La légitime défense ne revêt pas les même critères et la même approbation de la part de la justice. Il vaut mieux être un policier pour tuer qu’une femme battue qui tue pour protéger sa famille. L’état autoritaire s’incarne dans toute sa splendeur à travers ces histoires. Ce qui choque c’est la temporalité de l’injustice de la justice sociale à la française. Pendant que les policiers manifestent pour sortir leur arme plus vite, J. Sauvage se bat dans sa cellule pour qu’on lui reconnaisse la légitime défense et qu’elle retrouve un semblant de vie normale, si c’est possible après un tel vécu. C’est aussi la condamnation des ex-goodyear à quelques semaines de la dispense de peine de C. Lagarde. Il n’y a plus aucune gêne ou honte, ce système est capable d’une telle inégalité de traitement en si peu de temps. On ne noie plus le poisson, on assume.

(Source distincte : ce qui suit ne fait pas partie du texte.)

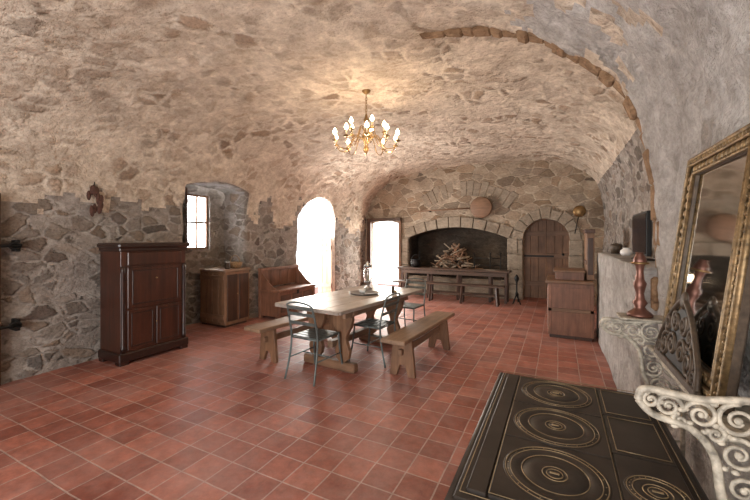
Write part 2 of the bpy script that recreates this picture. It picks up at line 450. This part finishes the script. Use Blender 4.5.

Quels intérêts sert la justice ?


Cette justice n’est plus reconnaissable. Le citoyen se sent protégé car nous sommes, il paraît, dans un état de droit. La question c’est quels intérêts sert ce droit. Qui écrit la loi ? A qui sert-t-elle réellement ? Les affaires des lanceurs d’alerte nous donnent quelques indications. Et si la justice servait les puissants, les politiques, les multinationales, les intérêts économiques ?

On peut s’interroger au regard du procès, au Luxembourg j’en conviens, des lanceurs d’alertes Antoine Deltour, Raphaël Halet et du journaliste Edouard Perrin. Ils sont jugés pour avoir mis à jour un système d’optimisation fiscale orchestré par le Luxembourg via le cabinet d’audit PricewaterhouseCoopers (PwC). Pour avoir dénoncé la fraude fiscale de nombreuses multinationales, ces « lanceurs d’alertes » ont été condamnés en 1ère instance à 12 mois de prison avec sursis et 1500€ d’amende pour A. Deltour et 9 mois avec sursis et 1200€ d’amende pour R. Halet. Le journaliste E. Perrin a ,quant à lui, été acquitté. Cependant, les deux lanceurs d’alerte ont fait appel du jugement, ainsi que le parquet, ce qui conduit E. Perrin a être lui aussi rejugé.


L’État français, via ses instances politiques, a décidé de créer le statut de lanceur d’alerte dans la Loi Sapin II. Initialement était prévu un statut large du « lanceur d’alerte ». Le texte après plusieurs examens des chambres [Assemblée Nationale et Sénat] a été voté à minima. On peut noter, tout d’abord, le statut possible seulement aux personnes physiques ; donc exit syndicats, associations, etc. De plus, l’article 8 décrit le parcours du combattant que devra suivre le lanceur d’alerte ; passer d’abord par la voie hiérarchique de son entreprise. On peut imaginer la réaction de l’entreprise quant à la dénonciation de faits jugés illégaux et/ou immoraux, desservant l’intérêt général. Combien d’entre nous prendrait ce chemin là pour dénoncer les agissements de son employeur ? On constate dès lors que nos politiques ne défendent pas l’intérêt général et les citoyens mais garantissent aux intérêts économiques encore de belles années de prospérité entachées de fraudes et autres arrangements douteux.


2017 est une année électorale. Et comme toute élection, l’enjeu pour les candidats est de garantir la perpétuation de leur fonction, garder le cul posé dans de confortables sièges et garantir les intérêts de leur classe. Cependant, ils nous nourriront, dans les matinales radio, aux 20h des médias dominants, dans les pages de nos journaux et même sur youtube, de belles promesses, d’une république sociale qui vise à l’égalité de tous. Ils tenteront de nous faire oublier cette année 2016 pleine d’injustice qu’ils ont participé à construire par leurs lois, par leurs discours toujours plus proches de l’extrême droite. État d’urgence permanent, lanceurs d’alerte condamnés, politiques protégés par la justice, jeunes et manifestants violentés et tués par la police, nous n’en voulons plus ! Nous pouvons rêver d’une année 2017 autrement plus égalitaire et plus juste. Espérons que la hausse des budgets de la justice en 2017, soit plus 4,5 % par rapport à 2016 serve cet idéal. Pas le monde des bisounours, bien sûr, mais inversons le rapport de force et redonnons du pouvoir et de la force aux citoyens. Rendons la justice indépendante et égalitaire. Recréons une police de proximité qui sert à protéger les citoyens et non à les stigmatiser. Protégeons ceux qui veulent défendre l’intérêt général.


Et si on inversait la courbe ? Pas celle du chômage, celle de la justice sociale.